Effigy of Pope |
Mother Francis Raphael Drane wrote about the hostile sentiment Mother Margaret encountered and the great anguish she felt as a result. “It is not to be told what pain she endured when any of the ordinary phraseology of Protestant disrespect to the Mother of God reached her ears. Everyone will remember the delirium of Protestant bigotry which broke out all over England on the appointment of the Catholic hierarchy. No Catholic could at that time drive through London without having his eyes and ears shocked by some blasphemous inscription or disgraceful cry. Cars containing effigies of the Pope, the Cardinal, and the great enemy of souls were paraded through the metropolis as in the days of Shaftesbury and the effigies were afterwards committed all together to the flames. In the city of Exeter, the emblem of our Redemption itself was added to the bonfire which was lighted before the gates of the Bishop's palace. But it was reserved for the Protestants of Bristol to conceive the idea of a yet more horrible exhibition. The proposal was made to dress up an effigy of the Blessed Virgin and flog it through the streets of the city.

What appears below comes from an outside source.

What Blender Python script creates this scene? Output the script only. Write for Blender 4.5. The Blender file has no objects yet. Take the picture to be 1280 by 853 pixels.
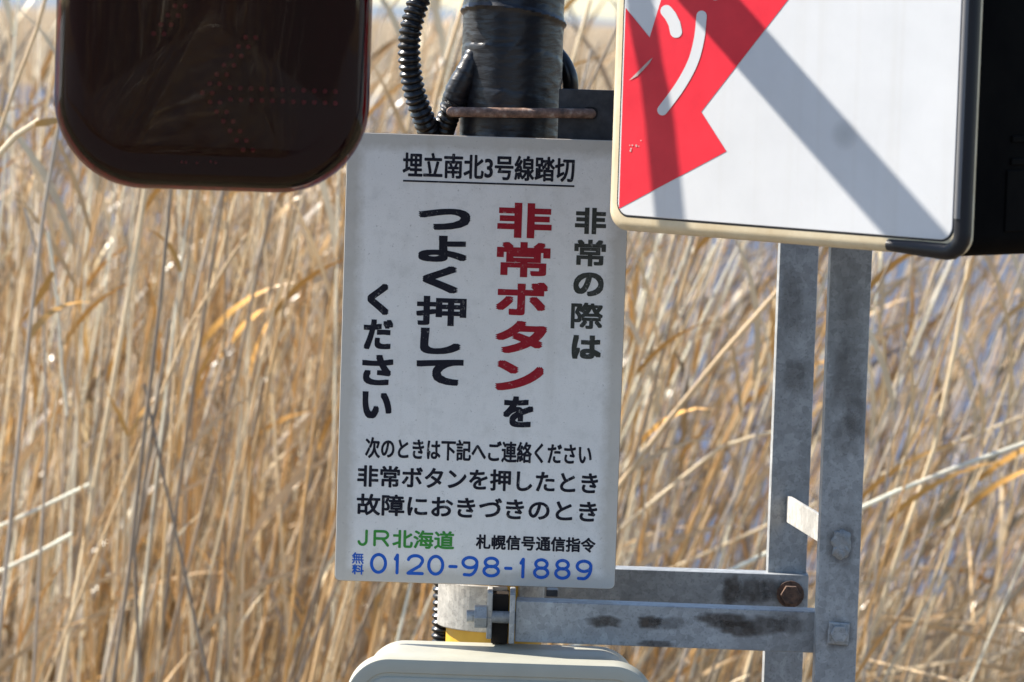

It is indeed difficult to imagine how a thought so utterly revolting could have suggested itself to any, even nominally, Christian mind, were it not evident that these outbreaks of popular fury often bear the signs of an infernal inspiration. But when the tidings of what was contemplated reached Mother Margaret, it nearly killed her. She wrung her hands as in agony, and turning her face to the wall, exclaimed repeatedly, ‘I shall die, I shall die; oh, my Mother, I shall die!’ In a letter written at the time she expresses her anguish, and adds, ‘I must go out and rescue her, I fear I shall not be able to restrain myself.’ And she urged some of the Catholic gentlemen to take the law into their own hands, and ‘to go out and fight for the Blessed Virgin,’ wondering how any could be so tame-spirited as to keep at home.
Drane, Augusta Theodosia (Mother Francis Raphael), Life of Mother Margaret Mary Hallahan: Foundress of the English Congregation of St. Catherine of Siena of the Third Order of St. Dominic, Longmans, Green and Co., New York, New York, 1929, p. 325.